_MATERIAL_
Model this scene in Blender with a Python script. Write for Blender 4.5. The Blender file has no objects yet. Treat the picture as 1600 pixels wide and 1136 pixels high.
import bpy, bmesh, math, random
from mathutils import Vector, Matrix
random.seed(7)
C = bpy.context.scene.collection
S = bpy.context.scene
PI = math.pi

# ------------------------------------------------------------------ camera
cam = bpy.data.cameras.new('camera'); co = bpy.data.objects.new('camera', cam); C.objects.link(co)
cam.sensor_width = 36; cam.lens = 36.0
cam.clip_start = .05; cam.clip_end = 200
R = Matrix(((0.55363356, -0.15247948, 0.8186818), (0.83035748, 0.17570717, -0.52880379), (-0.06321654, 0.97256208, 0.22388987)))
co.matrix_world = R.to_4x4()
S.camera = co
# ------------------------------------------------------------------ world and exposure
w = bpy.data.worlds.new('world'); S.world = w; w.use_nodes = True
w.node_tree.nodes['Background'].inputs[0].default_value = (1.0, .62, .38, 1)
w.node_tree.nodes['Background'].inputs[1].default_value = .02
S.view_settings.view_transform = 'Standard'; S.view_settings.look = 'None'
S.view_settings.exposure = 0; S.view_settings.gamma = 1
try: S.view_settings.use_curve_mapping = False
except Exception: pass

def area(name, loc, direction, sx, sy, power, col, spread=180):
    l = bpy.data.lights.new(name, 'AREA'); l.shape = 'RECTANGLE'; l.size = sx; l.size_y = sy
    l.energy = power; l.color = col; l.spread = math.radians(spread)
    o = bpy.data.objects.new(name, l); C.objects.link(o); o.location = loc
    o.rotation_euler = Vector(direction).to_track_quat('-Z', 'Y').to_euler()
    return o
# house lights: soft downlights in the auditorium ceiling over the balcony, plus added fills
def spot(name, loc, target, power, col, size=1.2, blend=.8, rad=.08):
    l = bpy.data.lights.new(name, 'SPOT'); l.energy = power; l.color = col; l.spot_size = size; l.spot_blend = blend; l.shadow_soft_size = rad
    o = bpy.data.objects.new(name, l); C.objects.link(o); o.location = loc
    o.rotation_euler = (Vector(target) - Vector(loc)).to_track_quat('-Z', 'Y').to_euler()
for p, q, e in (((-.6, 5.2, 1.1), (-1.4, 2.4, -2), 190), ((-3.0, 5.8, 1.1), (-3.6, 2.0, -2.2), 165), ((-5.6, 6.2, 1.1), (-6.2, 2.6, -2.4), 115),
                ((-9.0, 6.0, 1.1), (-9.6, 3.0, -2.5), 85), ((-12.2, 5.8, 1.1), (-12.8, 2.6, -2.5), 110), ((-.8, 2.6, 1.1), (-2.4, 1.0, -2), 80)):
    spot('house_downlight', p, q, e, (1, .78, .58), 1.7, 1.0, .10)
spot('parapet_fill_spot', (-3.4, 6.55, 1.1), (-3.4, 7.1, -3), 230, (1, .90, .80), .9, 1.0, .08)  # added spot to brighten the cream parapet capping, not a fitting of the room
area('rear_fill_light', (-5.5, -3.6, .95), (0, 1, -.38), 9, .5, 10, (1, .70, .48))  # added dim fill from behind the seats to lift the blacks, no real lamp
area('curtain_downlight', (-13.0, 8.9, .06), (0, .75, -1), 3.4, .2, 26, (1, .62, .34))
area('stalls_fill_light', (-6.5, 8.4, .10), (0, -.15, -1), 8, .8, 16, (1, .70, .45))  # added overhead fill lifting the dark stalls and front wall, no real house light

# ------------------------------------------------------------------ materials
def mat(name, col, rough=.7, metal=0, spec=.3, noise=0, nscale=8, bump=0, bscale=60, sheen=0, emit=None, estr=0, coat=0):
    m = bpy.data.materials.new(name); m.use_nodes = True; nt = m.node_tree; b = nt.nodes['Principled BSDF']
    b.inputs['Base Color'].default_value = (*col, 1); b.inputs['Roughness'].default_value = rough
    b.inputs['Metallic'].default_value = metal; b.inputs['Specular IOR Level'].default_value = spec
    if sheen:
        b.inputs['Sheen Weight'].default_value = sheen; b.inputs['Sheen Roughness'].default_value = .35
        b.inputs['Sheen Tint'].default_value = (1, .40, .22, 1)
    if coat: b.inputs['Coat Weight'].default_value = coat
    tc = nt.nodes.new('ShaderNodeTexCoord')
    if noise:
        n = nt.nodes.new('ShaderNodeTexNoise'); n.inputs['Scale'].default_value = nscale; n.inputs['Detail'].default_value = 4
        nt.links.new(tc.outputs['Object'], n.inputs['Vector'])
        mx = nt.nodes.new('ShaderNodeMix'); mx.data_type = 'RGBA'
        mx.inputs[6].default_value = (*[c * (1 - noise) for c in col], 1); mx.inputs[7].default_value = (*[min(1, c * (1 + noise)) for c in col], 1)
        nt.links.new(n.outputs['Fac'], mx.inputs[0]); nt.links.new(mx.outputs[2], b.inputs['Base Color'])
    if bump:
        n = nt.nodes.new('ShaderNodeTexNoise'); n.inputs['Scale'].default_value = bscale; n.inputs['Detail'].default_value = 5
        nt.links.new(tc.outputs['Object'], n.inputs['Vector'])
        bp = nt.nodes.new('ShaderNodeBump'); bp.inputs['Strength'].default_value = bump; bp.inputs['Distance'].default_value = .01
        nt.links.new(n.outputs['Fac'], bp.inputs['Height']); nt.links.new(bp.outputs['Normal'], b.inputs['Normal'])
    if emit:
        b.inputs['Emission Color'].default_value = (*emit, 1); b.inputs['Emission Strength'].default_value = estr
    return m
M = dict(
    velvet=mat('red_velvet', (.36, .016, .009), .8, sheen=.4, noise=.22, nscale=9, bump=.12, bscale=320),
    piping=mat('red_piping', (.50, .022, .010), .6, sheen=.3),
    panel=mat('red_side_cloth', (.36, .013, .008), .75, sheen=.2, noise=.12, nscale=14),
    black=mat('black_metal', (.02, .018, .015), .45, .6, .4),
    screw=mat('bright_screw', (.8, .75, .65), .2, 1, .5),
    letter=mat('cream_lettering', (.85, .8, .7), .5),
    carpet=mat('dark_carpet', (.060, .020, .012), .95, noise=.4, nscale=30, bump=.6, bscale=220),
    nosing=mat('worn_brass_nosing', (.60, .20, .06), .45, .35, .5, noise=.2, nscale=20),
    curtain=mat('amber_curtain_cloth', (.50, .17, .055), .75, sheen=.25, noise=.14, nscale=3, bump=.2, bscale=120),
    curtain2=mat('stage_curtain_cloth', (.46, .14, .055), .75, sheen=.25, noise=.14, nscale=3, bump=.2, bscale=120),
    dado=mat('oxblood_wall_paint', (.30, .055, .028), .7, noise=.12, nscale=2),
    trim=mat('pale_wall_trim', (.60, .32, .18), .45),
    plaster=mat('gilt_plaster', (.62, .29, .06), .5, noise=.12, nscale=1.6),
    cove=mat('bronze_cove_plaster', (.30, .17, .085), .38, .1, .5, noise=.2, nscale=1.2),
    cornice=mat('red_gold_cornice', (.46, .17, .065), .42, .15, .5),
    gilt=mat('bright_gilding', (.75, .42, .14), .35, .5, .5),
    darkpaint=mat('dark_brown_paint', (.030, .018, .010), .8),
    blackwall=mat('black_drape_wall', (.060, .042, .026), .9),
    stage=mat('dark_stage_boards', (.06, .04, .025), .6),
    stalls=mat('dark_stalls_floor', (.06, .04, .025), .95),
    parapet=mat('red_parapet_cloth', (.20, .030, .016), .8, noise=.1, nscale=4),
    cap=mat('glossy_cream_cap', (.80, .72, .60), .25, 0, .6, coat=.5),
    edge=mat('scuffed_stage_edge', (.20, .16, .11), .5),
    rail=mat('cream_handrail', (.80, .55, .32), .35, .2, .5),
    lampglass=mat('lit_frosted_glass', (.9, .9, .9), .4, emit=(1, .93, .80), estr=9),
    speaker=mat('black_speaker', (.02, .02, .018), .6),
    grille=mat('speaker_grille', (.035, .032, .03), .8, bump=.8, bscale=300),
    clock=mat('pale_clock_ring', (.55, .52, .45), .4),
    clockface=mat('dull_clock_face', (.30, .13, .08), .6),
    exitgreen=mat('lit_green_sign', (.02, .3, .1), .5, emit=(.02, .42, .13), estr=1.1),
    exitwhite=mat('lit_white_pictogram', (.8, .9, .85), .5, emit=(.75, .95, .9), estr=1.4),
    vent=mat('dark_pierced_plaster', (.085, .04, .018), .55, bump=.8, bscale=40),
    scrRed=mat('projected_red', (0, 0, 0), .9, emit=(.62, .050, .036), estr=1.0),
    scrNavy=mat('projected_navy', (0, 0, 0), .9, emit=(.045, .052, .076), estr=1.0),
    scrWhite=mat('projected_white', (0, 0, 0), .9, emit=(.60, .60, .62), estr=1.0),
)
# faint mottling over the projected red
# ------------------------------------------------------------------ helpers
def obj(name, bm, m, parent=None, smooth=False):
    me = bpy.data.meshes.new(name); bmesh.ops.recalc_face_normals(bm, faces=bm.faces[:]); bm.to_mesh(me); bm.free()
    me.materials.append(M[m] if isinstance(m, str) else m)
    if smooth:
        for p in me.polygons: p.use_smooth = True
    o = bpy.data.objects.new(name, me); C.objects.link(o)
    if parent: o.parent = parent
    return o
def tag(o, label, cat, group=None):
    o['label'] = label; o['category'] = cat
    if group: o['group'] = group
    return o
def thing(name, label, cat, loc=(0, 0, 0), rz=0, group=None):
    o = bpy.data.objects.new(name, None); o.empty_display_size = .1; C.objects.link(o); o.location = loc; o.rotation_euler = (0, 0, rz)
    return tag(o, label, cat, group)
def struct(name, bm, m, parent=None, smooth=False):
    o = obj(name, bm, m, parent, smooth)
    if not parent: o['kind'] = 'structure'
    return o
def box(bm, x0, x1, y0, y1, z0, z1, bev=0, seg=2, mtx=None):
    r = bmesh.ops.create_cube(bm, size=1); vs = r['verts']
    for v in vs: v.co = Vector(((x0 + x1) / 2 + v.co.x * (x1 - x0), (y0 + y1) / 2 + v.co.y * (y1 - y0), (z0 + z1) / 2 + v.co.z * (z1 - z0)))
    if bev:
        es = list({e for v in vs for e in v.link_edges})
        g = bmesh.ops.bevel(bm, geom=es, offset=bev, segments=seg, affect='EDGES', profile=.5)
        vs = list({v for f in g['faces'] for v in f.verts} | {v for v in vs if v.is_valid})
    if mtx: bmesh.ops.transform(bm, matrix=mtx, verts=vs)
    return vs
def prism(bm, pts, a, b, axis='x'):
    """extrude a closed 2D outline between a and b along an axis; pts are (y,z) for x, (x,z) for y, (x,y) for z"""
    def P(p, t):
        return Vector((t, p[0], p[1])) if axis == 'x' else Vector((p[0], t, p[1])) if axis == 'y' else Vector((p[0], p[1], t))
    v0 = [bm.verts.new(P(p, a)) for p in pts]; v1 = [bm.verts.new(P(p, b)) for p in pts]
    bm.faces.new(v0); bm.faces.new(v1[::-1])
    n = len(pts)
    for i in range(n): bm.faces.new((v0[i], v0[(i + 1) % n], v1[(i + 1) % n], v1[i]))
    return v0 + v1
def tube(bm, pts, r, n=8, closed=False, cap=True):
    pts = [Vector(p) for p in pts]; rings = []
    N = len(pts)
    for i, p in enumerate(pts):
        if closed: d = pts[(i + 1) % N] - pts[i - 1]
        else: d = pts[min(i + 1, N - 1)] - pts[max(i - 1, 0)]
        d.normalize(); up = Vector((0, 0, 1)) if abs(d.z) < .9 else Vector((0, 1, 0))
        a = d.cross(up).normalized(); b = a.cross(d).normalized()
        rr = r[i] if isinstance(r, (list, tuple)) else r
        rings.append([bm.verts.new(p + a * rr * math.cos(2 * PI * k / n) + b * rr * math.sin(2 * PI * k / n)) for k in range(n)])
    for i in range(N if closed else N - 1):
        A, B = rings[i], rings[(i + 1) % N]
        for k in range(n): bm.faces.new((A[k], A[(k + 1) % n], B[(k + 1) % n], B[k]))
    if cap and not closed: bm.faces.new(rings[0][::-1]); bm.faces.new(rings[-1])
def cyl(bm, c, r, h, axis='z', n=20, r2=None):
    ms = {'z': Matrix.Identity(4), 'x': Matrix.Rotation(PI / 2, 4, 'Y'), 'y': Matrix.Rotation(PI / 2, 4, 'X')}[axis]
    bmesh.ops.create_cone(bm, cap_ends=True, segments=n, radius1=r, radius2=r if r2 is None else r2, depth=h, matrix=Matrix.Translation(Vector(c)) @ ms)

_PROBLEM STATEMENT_
Return exactly, please, the lines of the material from the first one down to and including the line where "except Exception: pass" appears.

_SOLUTION FOR THIS TASK_
Model this scene in Blender with a Python script. Write for Blender 4.5. The Blender file has no objects yet. Treat the picture as 1600 pixels wide and 1136 pixels high.
import bpy, bmesh, math, random
from mathutils import Vector, Matrix
random.seed(7)
C = bpy.context.scene.collection
S = bpy.context.scene
PI = math.pi

# ------------------------------------------------------------------ camera
cam = bpy.data.cameras.new('camera'); co = bpy.data.objects.new('camera', cam); C.objects.link(co)
cam.sensor_width = 36; cam.lens = 36.0
cam.clip_start = .05; cam.clip_end = 200
R = Matrix(((0.55363356, -0.15247948, 0.8186818), (0.83035748, 0.17570717, -0.52880379), (-0.06321654, 0.97256208, 0.22388987)))
co.matrix_world = R.to_4x4()
S.camera = co
# ------------------------------------------------------------------ world and exposure
w = bpy.data.worlds.new('world'); S.world = w; w.use_nodes = True
w.node_tree.nodes['Background'].inputs[0].default_value = (1.0, .62, .38, 1)
w.node_tree.nodes['Background'].inputs[1].default_value = .02
S.view_settings.view_transform = 'Standard'; S.view_settings.look = 'None'
S.view_settings.exposure = 0; S.view_settings.gamma = 1
try: S.view_settings.use_curve_mapping = False
except Exception: pass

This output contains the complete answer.